The druid’s magic item might be a magical staff, club or spear, or a cloak or shield.

The fighter is pretty straightforward. All he really gets is good attack bonuses and bonus feats. This begs the question “what difference does it make what weapon he uses?” If you like, you can state that some or all of his feats are tied into his specific Weapon of Power, or give his magic weapon a little extra oomph: a bonus to Strength when he wields it, or some kind of extra damage or power. Check your Dungeon Master Guide for ideas. Additionally, if your fighter wants a magic helmet or shield instead of a magic weapon, a little brainstorming could come up with some interesting ideas.

Quite possibly the trickiest to adapt, since monks are adept at fighting without any weapons at all! Still, one could rationalize some kind of amulet or headband that proffers fast movement and ki strikes. Alternately a magic kama or nunchaku could do that when the kid is wielding it. Nevertheless, one would assume that a young person with the skills of a highly trained monk would actually have some training in the modern world, much like Diana the “Acrobat” was a medal-winning gymnast.

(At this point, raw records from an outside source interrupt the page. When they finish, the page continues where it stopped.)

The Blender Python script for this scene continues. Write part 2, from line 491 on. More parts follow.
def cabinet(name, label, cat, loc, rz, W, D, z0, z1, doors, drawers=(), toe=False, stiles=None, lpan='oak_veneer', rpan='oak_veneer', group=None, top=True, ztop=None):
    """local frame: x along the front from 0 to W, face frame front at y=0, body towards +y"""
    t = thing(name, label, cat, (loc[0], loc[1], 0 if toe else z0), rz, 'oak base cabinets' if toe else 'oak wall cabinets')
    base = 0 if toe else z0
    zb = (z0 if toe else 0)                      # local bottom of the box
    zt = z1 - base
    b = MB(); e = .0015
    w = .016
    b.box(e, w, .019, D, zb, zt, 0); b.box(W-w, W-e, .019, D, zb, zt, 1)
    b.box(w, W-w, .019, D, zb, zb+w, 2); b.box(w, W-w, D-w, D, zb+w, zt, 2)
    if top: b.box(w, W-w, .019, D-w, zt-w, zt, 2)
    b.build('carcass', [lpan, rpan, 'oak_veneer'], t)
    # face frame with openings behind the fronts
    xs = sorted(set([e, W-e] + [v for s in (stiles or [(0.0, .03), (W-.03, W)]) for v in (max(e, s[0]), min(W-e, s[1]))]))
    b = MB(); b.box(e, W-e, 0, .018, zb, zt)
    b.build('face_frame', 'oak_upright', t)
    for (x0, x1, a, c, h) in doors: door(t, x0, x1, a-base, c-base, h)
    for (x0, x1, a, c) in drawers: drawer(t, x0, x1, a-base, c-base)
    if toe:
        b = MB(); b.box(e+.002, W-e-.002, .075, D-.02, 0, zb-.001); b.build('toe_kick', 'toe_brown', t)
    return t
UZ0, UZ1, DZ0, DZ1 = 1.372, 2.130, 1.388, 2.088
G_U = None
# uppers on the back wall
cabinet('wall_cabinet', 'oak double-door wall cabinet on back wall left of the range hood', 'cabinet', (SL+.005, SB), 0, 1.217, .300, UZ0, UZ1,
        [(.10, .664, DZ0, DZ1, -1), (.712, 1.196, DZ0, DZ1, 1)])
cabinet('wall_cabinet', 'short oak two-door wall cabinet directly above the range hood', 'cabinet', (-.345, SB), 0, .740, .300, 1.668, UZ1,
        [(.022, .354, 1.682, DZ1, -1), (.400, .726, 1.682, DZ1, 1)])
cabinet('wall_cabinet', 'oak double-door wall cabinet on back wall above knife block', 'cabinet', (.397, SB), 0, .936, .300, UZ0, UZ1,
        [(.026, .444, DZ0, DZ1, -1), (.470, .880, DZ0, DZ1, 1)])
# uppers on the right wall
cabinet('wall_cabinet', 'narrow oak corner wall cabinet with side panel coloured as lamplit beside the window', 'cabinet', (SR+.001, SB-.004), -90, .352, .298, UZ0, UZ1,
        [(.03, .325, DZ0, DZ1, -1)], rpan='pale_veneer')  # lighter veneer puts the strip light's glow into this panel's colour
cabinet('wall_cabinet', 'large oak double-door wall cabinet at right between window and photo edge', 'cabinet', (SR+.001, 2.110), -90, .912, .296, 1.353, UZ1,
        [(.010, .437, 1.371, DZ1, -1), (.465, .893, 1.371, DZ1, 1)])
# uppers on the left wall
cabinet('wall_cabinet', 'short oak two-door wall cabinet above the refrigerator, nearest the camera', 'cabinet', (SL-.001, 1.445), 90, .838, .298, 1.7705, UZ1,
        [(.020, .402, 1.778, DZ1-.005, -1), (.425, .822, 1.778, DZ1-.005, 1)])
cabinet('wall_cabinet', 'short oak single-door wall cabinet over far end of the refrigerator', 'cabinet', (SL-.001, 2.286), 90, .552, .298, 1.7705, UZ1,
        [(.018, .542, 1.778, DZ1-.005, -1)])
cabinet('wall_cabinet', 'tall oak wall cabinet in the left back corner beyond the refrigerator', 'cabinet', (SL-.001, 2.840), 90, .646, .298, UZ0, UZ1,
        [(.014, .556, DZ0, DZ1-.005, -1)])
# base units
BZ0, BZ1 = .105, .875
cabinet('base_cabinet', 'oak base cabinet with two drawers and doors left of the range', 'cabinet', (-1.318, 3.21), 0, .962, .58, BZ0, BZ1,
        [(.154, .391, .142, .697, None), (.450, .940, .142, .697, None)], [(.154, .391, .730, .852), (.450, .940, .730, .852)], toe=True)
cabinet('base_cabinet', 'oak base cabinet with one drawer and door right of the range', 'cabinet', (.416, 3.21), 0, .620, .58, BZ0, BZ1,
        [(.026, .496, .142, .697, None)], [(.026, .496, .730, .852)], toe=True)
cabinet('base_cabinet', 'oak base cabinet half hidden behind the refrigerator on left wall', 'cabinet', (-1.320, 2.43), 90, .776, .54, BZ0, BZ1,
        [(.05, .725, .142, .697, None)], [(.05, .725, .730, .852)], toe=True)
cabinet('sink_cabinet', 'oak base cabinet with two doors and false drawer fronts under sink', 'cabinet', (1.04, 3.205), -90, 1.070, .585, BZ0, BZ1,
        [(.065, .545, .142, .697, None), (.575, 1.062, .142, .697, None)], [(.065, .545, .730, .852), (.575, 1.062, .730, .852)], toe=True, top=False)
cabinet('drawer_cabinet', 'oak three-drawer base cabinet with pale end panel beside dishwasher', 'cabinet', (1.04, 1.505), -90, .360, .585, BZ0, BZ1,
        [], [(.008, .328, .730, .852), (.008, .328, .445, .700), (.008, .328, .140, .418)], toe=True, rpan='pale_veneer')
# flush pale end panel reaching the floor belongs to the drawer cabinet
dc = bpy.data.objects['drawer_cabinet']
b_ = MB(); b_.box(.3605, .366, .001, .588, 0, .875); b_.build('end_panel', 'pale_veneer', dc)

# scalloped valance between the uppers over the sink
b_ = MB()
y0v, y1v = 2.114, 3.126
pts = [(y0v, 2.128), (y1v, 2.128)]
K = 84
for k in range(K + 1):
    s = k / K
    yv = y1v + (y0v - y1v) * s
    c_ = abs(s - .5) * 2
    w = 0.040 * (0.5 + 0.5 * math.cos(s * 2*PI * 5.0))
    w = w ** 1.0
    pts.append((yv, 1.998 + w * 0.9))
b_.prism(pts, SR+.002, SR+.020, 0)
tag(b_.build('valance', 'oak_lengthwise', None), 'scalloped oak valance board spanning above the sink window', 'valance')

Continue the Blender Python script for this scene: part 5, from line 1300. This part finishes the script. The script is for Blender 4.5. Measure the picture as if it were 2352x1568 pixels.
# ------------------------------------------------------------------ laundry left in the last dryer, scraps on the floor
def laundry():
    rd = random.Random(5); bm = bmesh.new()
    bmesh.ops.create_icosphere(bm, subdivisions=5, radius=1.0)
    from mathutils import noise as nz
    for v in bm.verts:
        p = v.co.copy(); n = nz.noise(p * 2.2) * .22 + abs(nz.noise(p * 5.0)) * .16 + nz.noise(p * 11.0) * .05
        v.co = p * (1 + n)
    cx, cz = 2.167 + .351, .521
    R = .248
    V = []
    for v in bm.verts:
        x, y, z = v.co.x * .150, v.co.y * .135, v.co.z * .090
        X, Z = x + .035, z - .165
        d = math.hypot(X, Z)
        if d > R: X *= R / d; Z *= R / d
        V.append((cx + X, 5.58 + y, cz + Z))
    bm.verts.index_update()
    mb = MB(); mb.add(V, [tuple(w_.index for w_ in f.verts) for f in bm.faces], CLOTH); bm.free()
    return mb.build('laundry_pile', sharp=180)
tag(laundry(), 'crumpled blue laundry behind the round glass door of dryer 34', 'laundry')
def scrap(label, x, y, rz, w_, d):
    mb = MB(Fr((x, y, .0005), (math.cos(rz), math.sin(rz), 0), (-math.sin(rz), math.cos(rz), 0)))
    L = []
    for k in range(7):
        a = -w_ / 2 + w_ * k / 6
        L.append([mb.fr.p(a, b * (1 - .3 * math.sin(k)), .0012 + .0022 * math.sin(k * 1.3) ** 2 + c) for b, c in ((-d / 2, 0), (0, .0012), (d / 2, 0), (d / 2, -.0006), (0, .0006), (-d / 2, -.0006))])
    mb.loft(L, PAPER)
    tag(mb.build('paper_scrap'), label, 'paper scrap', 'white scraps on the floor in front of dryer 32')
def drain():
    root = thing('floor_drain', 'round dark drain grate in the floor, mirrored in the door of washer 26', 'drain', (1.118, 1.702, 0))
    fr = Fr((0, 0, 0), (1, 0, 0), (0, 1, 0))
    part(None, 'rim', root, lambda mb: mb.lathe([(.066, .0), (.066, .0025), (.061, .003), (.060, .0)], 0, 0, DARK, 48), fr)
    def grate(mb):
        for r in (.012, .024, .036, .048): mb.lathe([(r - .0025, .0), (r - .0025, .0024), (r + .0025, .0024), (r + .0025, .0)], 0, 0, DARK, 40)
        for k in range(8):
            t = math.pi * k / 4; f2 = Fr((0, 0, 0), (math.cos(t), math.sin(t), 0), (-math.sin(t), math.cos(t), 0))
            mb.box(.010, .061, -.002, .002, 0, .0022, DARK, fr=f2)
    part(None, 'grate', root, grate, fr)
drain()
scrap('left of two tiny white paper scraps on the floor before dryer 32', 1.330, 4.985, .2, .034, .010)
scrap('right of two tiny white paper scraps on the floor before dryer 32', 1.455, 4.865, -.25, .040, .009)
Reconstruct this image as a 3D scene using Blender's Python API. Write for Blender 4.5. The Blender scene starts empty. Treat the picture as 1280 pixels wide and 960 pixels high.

Paladin is not too far removed from fighter, and it’s easy to attribute all of the paladin’s special abilities to a Weapon of Power. A death-dealing sword that bestows ‘lay on hands’ abilities is always a sweet ironic twist. One hitch would be the paladin’s ‘special mount.’ It’s not likely a horse would go through the Dungeons and Dragons amusement park ride with a kid, but if you want DM to give the paladin some kind of mount (a pony? a unicorn? a big lizard? a giant squirrel?) the same way Uni suddenly “appeared” and became one of the group in the cartoon, then more power to them. If this is the case, is the paladin getting his special mount at 1st level instead of 5th? Maybe the beast is there but the empathic link et al just doesn’t manifest until 5th level. Or maybe you’ll need to switch some class features around to balance the deal. Make sure your player gives his character a high Charisma if he is to use the paladin’s healing powers.

The ranger and the rogue rely almost exclusively on skills to get by. They don’t have the spellcasting abilities or special “powers” of other classes, so what does a Weapon of Power give this class of character? You might want to give the ranger his animal companion at 1st level to compensate, and maybe the rogue’s Weapon of Power is indeed a cloak that gives a bonus to Hide checks, a la the cartoon. If you ignore the skill point rules from the PHB and assume that all your ‘students’ have the same education and skill points, then you’ll definitely have to compensate this class somehow. Maybe by giving their Weapons of Power a special little something that the others don’t have, of just some bonus feats appropriate to the class. A high Dexterity is beneficial for both classes, and a Wisdom of 12 or higher supplies the Ranger with important spells.
For animal companion ideas, see Druid and Paladin.

Of all the classes to adapt to the cartoon world of D&D, I think the spellcasting classes are the easiest. Assuming that the actual abilities and bodies of the kids haven’t changed at all from their trip on the Dungeons and Dragons ride, the Sorcerer class isn’t grounded on the preconception of physical abilities the way a Barbarian or Monk are. A Sorcerer or Druid can have any physical abilities and not have the class be hamstrung by them. That said – will you as the DM restrict their spellcasting by how high their Charisma, Wisdom or Intelligence scores are?
Basic ideas for the Sorcerer’s Weapon of Power is hat, amulet, crystal ball, wand, or staff.
For the question of familiars, see Druid and Paladin above.

In the cartoons, the kids don’t really advance in power, but they do seem to get a better grasp on the world around them, and become more confident and familiar with their abilities and those of their weapons. Unlike the cartoon, in which each episode stands alone independently, a real D&D campaign requires Experience Points for the characters to improve themselves within the context of the rules. In the cartoon, they could go from fighting a few bullywugs to a stone golem the size of a titan, so the DM will have to do some creative tinkering if he’s to award Experience Points “by the book.” It’s probably easier to award all XP ad hoc. As I suggested, moving the characters up one level per successful episode completed is, if nothing else, simple and easy. The question of power is a little more complicated, vis a vis, their weapons. You could start the campaign and say that all of the weapons have X abilities (+3, holy, merciful) that remain static throughout all of the episodes, but I find that doling out power gradually over the course of adventures keeps the players more interested. A very fascinating book that I stand by is “Artifacts of the Ages: Swords and Staffs” by the Game Mechanics/Green Ronin. The essence of the book is that the heroes in traditional fantasy stories (Lord of the Rings, for example) don’t pick up a sword (say, +1), keep it for a while, and then sell it when they find a better one (+2). Heroes are given legendary weapons that grow in power as the wielders advance in level. Many of the “battle scion” classes presented Artifacts of the Ages merge seamlessly with regular D&D classes, although they do require prerequisites that you’ll probably have to ignore if you want to incorporate these rules into the campaign.

A simple way to simulate this without the use of the books is as follows:
Level 1: weapon provides masterwork bonus (+1 to hit)
Level 2: weapon provides magic bonus (+1 to hit and damage)
Other levels (spaced out as you see fit given the number of episodes you intend on running): provides special ability, another cumulative +1 magic bonus, bonus feat or bonus to character ability, etc.